*** Given material
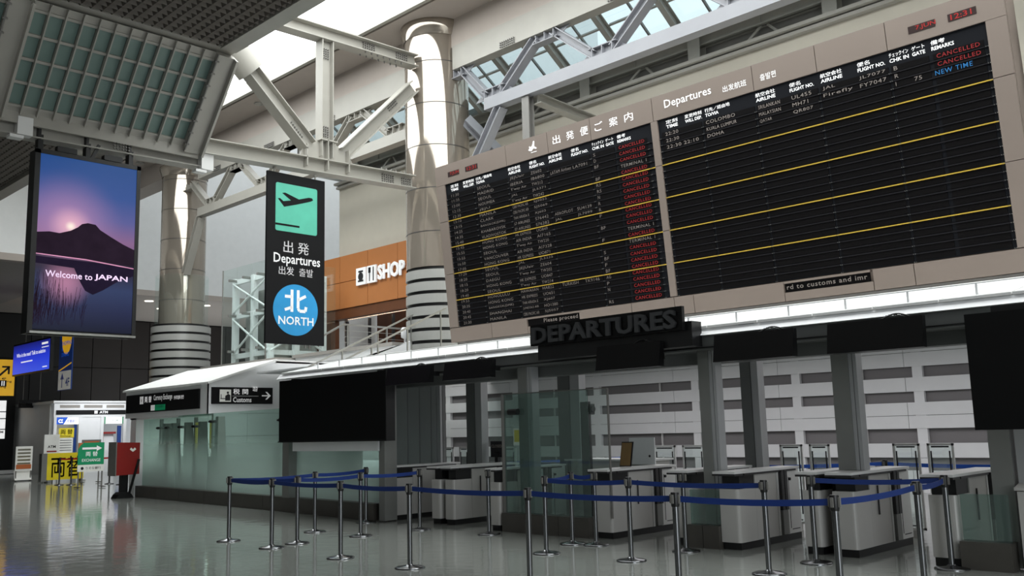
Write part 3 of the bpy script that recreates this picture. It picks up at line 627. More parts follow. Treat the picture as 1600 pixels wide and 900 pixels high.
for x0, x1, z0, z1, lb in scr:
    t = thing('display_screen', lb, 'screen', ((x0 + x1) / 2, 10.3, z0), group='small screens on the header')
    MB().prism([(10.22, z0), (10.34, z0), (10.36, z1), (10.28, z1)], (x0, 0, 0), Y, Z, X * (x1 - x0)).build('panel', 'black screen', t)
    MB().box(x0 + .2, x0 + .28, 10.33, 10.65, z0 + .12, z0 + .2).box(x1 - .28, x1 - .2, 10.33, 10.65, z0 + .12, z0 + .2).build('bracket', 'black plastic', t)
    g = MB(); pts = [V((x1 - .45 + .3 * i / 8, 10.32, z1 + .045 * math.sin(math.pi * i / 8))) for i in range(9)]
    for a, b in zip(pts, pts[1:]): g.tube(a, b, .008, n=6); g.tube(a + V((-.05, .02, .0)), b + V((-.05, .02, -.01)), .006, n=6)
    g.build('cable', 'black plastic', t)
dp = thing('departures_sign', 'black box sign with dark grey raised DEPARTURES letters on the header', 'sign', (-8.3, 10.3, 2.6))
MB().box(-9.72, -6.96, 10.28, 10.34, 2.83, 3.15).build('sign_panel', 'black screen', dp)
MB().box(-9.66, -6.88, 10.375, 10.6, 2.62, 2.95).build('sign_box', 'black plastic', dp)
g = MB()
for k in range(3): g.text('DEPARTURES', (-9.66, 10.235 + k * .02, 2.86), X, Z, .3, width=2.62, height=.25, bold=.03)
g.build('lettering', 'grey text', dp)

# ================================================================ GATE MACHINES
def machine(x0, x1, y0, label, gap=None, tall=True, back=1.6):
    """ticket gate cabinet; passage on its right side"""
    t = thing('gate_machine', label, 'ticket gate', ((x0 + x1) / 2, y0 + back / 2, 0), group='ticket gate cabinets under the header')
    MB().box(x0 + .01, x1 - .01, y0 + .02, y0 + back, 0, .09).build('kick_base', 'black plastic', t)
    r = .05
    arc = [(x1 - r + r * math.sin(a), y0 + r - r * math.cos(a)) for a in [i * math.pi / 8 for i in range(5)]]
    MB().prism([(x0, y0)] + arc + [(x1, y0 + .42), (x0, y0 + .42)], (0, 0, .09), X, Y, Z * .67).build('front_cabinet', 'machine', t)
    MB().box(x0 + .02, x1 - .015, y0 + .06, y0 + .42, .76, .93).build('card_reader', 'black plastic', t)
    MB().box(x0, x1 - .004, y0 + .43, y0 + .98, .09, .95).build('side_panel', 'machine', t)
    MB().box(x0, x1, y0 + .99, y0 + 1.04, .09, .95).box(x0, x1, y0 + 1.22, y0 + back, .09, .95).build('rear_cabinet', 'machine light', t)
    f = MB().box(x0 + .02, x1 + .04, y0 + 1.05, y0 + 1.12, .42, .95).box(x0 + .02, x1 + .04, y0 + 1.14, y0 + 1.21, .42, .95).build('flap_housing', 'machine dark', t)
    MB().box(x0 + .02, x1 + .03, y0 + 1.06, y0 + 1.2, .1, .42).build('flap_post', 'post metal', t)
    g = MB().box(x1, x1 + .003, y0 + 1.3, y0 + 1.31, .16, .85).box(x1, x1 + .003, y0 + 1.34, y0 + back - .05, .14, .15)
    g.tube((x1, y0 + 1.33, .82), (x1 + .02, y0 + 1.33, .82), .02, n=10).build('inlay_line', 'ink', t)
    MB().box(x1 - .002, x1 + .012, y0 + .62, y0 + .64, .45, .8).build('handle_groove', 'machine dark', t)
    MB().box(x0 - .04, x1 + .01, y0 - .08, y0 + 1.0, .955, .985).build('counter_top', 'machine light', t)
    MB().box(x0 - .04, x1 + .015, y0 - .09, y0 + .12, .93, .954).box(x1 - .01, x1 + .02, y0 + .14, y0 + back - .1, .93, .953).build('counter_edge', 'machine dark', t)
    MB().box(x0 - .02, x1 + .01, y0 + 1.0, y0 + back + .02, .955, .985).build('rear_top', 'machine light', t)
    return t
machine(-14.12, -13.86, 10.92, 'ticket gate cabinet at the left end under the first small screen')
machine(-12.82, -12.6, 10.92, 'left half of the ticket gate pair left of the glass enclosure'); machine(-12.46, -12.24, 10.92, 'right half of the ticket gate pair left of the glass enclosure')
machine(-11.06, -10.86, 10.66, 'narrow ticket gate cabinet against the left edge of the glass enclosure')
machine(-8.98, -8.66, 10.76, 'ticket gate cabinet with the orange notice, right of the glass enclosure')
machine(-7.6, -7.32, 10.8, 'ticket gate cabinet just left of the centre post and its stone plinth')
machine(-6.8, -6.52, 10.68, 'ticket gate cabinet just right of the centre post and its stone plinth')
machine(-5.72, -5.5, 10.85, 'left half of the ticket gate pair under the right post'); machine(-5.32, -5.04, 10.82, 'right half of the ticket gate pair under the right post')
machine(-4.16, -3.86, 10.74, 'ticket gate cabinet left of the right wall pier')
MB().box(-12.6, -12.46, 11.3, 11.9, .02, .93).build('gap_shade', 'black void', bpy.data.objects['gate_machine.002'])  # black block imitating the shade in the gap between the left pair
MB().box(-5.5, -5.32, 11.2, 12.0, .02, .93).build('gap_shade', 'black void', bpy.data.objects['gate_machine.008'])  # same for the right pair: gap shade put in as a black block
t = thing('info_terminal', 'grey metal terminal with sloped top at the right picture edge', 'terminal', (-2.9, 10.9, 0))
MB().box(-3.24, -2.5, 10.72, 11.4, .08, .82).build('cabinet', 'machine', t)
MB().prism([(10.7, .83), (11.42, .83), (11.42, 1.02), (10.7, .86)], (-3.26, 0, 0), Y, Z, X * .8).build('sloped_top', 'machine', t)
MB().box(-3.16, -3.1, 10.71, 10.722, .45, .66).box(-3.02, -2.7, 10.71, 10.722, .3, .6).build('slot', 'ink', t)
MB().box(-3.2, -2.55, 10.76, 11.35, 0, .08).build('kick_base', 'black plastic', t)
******
> **What the task asks**
All the material shown above is to be copied exactly, with no pictures carried over.

> **Answer for the task**
Write part 3 of the bpy script that recreates this picture. It picks up at line 627. More parts follow. Treat the picture as 1600 pixels wide and 900 pixels high.
for x0, x1, z0, z1, lb in scr:
    t = thing('display_screen', lb, 'screen', ((x0 + x1) / 2, 10.3, z0), group='small screens on the header')
    MB().prism([(10.22, z0), (10.34, z0), (10.36, z1), (10.28, z1)], (x0, 0, 0), Y, Z, X * (x1 - x0)).build('panel', 'black screen', t)
    MB().box(x0 + .2, x0 + .28, 10.33, 10.65, z0 + .12, z0 + .2).box(x1 - .28, x1 - .2, 10.33, 10.65, z0 + .12, z0 + .2).build('bracket', 'black plastic', t)
    g = MB(); pts = [V((x1 - .45 + .3 * i / 8, 10.32, z1 + .045 * math.sin(math.pi * i / 8))) for i in range(9)]
    for a, b in zip(pts, pts[1:]): g.tube(a, b, .008, n=6); g.tube(a + V((-.05, .02, .0)), b + V((-.05, .02, -.01)), .006, n=6)
    g.build('cable', 'black plastic', t)
dp = thing('departures_sign', 'black box sign with dark grey raised DEPARTURES letters on the header', 'sign', (-8.3, 10.3, 2.6))
MB().box(-9.72, -6.96, 10.28, 10.34, 2.83, 3.15).build('sign_panel', 'black screen', dp)
MB().box(-9.66, -6.88, 10.375, 10.6, 2.62, 2.95).build('sign_box', 'black plastic', dp)
g = MB()
for k in range(3): g.text('DEPARTURES', (-9.66, 10.235 + k * .02, 2.86), X, Z, .3, width=2.62, height=.25, bold=.03)
g.build('lettering', 'grey text', dp)

# ================================================================ GATE MACHINES
def machine(x0, x1, y0, label, gap=None, tall=True, back=1.6):
    """ticket gate cabinet; passage on its right side"""
    t = thing('gate_machine', label, 'ticket gate', ((x0 + x1) / 2, y0 + back / 2, 0), group='ticket gate cabinets under the header')
    MB().box(x0 + .01, x1 - .01, y0 + .02, y0 + back, 0, .09).build('kick_base', 'black plastic', t)
    r = .05
    arc = [(x1 - r + r * math.sin(a), y0 + r - r * math.cos(a)) for a in [i * math.pi / 8 for i in range(5)]]
    MB().prism([(x0, y0)] + arc + [(x1, y0 + .42), (x0, y0 + .42)], (0, 0, .09), X, Y, Z * .67).build('front_cabinet', 'machine', t)
    MB().box(x0 + .02, x1 - .015, y0 + .06, y0 + .42, .76, .93).build('card_reader', 'black plastic', t)
    MB().box(x0, x1 - .004, y0 + .43, y0 + .98, .09, .95).build('side_panel', 'machine', t)
    MB().box(x0, x1, y0 + .99, y0 + 1.04, .09, .95).box(x0, x1, y0 + 1.22, y0 + back, .09, .95).build('rear_cabinet', 'machine light', t)
    f = MB().box(x0 + .02, x1 + .04, y0 + 1.05, y0 + 1.12, .42, .95).box(x0 + .02, x1 + .04, y0 + 1.14, y0 + 1.21, .42, .95).build('flap_housing', 'machine dark', t)
    MB().box(x0 + .02, x1 + .03, y0 + 1.06, y0 + 1.2, .1, .42).build('flap_post', 'post metal', t)
    g = MB().box(x1, x1 + .003, y0 + 1.3, y0 + 1.31, .16, .85).box(x1, x1 + .003, y0 + 1.34, y0 + back - .05, .14, .15)
    g.tube((x1, y0 + 1.33, .82), (x1 + .02, y0 + 1.33, .82), .02, n=10).build('inlay_line', 'ink', t)
    MB().box(x1 - .002, x1 + .012, y0 + .62, y0 + .64, .45, .8).build('handle_groove', 'machine dark', t)
    MB().box(x0 - .04, x1 + .01, y0 - .08, y0 + 1.0, .955, .985).build('counter_top', 'machine light', t)
    MB().box(x0 - .04, x1 + .015, y0 - .09, y0 + .12, .93, .954).box(x1 - .01, x1 + .02, y0 + .14, y0 + back - .1, .93, .953).build('counter_edge', 'machine dark', t)
    MB().box(x0 - .02, x1 + .01, y0 + 1.0, y0 + back + .02, .955, .985).build('rear_top', 'machine light', t)
    return t
machine(-14.12, -13.86, 10.92, 'ticket gate cabinet at the left end under the first small screen')
machine(-12.82, -12.6, 10.92, 'left half of the ticket gate pair left of the glass enclosure'); machine(-12.46, -12.24, 10.92, 'right half of the ticket gate pair left of the glass enclosure')
machine(-11.06, -10.86, 10.66, 'narrow ticket gate cabinet against the left edge of the glass enclosure')
machine(-8.98, -8.66, 10.76, 'ticket gate cabinet with the orange notice, right of the glass enclosure')
machine(-7.6, -7.32, 10.8, 'ticket gate cabinet just left of the centre post and its stone plinth')
machine(-6.8, -6.52, 10.68, 'ticket gate cabinet just right of the centre post and its stone plinth')
machine(-5.72, -5.5, 10.85, 'left half of the ticket gate pair under the right post'); machine(-5.32, -5.04, 10.82, 'right half of the ticket gate pair under the right post')
machine(-4.16, -3.86, 10.74, 'ticket gate cabinet left of the right wall pier')
MB().box(-12.6, -12.46, 11.3, 11.9, .02, .93).build('gap_shade', 'black void', bpy.data.objects['gate_machine.002'])  # black block imitating the shade in the gap between the left pair
MB().box(-5.5, -5.32, 11.2, 12.0, .02, .93).build('gap_shade', 'black void', bpy.data.objects['gate_machine.008'])  # same for the right pair: gap shade put in as a black block
t = thing('info_terminal', 'grey metal terminal with sloped top at the right picture edge', 'terminal', (-2.9, 10.9, 0))
MB().box(-3.24, -2.5, 10.72, 11.4, .08, .82).build('cabinet', 'machine', t)
MB().prism([(10.7, .83), (11.42, .83), (11.42, 1.02), (10.7, .86)], (-3.26, 0, 0), Y, Z, X * .8).build('sloped_top', 'machine', t)
MB().box(-3.16, -3.1, 10.71, 10.722, .45, .66).box(-3.02, -2.7, 10.71, 10.722, .3, .6).build('slot', 'ink', t)
MB().box(-3.2, -2.55, 10.76, 11.35, 0, .08).build('kick_base', 'black plastic', t)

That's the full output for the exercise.